Geometric Distribution Help

What do these properties mean?

• Random Number of Trials

  This means that the number of trials that are going to be conducted in the experiment is unknown before the experiment is over. Because this is the random variable, it means that it is the thing in the experiment that is likely to change from experiment to experiment.

• Identical and Independent

  The trials being identical and independent means that the result of one trial has no effect on any other trials. This means that the probability of a success does not change trial to trial.

• Success or Failure

  The definition of a success in a geometric experiment is that you got whatever you were looking for. Therefore, the definition of a failure in a geometric experiment is that you did not get whatever you were looking for.

Example

When dealing with an experiment, if you see or hear the words "before" or "until" you are probably dealing with a either a geometric or a negative binomial experiment. If the experiment is continued until a single thing is achieved, then it is a geometric experiment. If the experiment is continued until an amount of things other than one are achieved, it is a negative binomial experiment.

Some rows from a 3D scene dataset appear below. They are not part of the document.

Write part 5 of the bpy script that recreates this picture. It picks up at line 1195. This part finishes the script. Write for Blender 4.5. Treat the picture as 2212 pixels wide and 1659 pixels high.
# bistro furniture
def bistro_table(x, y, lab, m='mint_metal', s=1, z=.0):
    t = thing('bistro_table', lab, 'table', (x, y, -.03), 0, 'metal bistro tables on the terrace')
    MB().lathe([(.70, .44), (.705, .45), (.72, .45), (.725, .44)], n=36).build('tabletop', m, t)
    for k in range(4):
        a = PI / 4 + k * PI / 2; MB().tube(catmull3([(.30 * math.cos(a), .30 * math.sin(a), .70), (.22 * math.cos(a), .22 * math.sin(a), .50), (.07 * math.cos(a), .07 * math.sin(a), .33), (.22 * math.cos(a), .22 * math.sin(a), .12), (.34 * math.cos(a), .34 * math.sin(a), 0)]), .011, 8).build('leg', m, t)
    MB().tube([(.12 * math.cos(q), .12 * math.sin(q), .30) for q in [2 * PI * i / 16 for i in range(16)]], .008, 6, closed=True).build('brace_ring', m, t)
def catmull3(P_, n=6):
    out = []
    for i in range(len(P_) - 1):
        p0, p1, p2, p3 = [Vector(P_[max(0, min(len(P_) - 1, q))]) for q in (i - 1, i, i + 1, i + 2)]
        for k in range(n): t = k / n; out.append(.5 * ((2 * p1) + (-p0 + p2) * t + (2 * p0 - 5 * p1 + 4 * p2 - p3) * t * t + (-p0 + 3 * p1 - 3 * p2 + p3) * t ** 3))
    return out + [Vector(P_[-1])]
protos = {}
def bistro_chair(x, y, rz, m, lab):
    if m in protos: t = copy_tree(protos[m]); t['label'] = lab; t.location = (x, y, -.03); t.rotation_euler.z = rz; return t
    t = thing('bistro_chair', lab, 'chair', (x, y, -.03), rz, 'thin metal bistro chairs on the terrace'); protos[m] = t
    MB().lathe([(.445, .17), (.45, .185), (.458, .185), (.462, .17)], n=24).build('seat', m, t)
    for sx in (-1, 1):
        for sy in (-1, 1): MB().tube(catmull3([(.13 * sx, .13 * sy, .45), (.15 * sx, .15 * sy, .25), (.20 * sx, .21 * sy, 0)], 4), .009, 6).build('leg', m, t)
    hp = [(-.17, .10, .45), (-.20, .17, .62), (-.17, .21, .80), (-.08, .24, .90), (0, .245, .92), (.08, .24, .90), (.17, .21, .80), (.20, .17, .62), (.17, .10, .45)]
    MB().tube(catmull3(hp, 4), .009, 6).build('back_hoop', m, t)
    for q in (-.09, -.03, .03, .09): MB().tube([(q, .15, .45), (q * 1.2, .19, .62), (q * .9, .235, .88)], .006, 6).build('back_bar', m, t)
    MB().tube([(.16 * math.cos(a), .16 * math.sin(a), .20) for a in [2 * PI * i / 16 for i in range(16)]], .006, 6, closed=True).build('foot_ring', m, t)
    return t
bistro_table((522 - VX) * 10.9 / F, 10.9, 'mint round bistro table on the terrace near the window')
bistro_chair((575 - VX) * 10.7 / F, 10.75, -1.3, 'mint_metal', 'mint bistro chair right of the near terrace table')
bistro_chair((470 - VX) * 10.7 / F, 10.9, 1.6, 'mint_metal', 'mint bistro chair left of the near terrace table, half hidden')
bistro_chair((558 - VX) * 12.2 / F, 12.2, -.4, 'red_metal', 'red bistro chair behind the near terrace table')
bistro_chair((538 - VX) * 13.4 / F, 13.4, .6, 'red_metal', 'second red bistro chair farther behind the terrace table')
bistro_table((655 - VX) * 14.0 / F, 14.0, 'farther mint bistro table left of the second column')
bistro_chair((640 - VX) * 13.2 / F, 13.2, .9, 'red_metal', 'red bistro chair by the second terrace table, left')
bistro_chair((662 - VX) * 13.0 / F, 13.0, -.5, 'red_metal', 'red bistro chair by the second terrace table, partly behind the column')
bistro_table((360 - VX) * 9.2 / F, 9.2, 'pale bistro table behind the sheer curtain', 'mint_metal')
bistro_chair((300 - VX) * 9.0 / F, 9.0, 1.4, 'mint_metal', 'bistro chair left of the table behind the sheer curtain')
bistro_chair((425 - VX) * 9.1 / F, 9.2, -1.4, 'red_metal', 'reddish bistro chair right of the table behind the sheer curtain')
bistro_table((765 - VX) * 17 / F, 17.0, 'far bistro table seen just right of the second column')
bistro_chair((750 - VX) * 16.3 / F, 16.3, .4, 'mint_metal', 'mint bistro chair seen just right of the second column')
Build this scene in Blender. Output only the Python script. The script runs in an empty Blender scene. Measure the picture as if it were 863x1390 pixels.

For example, imagine you have a standard six-sided die and you are interested in how many times you have to roll it before it turns up a six. This would be a geometric distribution with p = 1/6 or about 0.1667 (because there are six sides on a die and only one is a success). The only thing left would be to determine how many times you would like to roll the die, and that would be x (because it is the number of trials you would like to conduct). Note that you will not always conduct exactly that number of trials - there is only some probability that you will.